Selection bias distorts a statistical analysis because of how the data was collected (See my post of Dec. 1, 2006 for an introduction.). Let’s consider some examples in the context of law departments.
Self-selection bias. Law department lawyers with strong opinions, deep interests, or substantial knowledge may be more willing to spend time answering a survey than those lawyers who don’t have any of those characteristics. If a survey asks about pro bono, for example, those who couldn’t care less will probably not bother to respond (See my post of May 14, 2005 suspecting this on a knowledge management survey; and Aug. 26, 2006 generally.).
Selected end-point bias. For example, to maximise a claimed trend of lower outside counsel costs, a law department could start measuring the drop from an unusually high year. Or a compensation survey draws its data from law departments that are generally much larger or much smaller than the surveying department is suspect.
Selecting non-representative respondents. Surveys of law department IT support staff will typically find more technology presence in departments than surveys of all law department staff (See my post of Aug. 27, 2005 about a survey of IT respondents.). Or a client satisfaction survey that goes out only to clients identified by members of the law department might not canvass the waterfront of opinion.

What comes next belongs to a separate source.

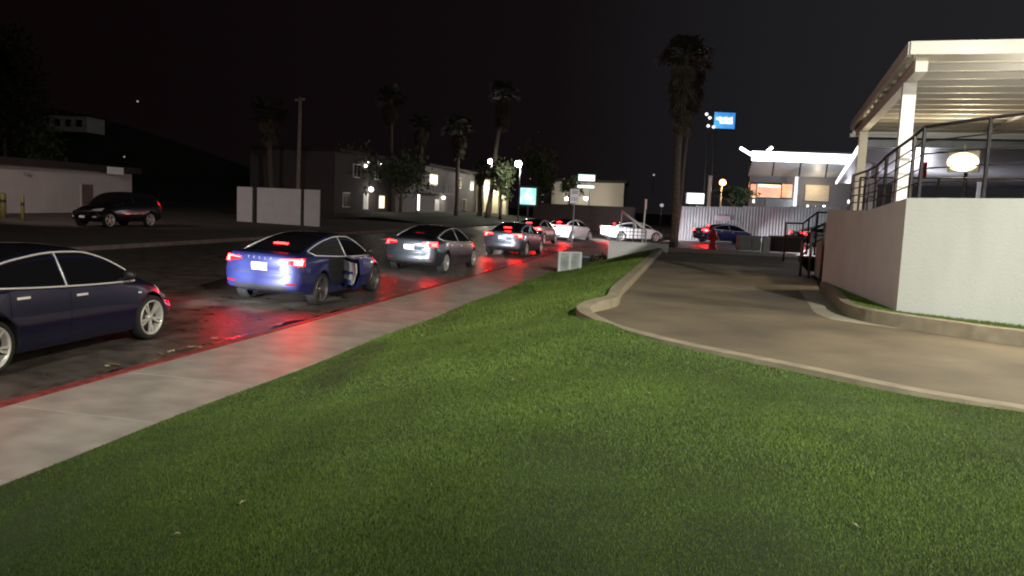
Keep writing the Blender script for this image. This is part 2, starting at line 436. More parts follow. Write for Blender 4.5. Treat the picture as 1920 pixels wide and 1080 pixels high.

Partitioning data. All surveys make decisions about where to draw various lines, such as between “small,” “medium,” and “large” law departments; or according to “industry.” Or a law department divides its cases, with premeditation, into “small,” “medium,” and “large.”
Rejecting “bad” data on arbitrary grounds. If a department drops from its total legal spending the costs of one hugely expensive class action – “because it was so anomalous” – selection bias has gnawed away at statistical accuracy. Another instance of bias is where a law department study drops from analysis the cases where ECA was not done or budgets not submitted or status reports not completed.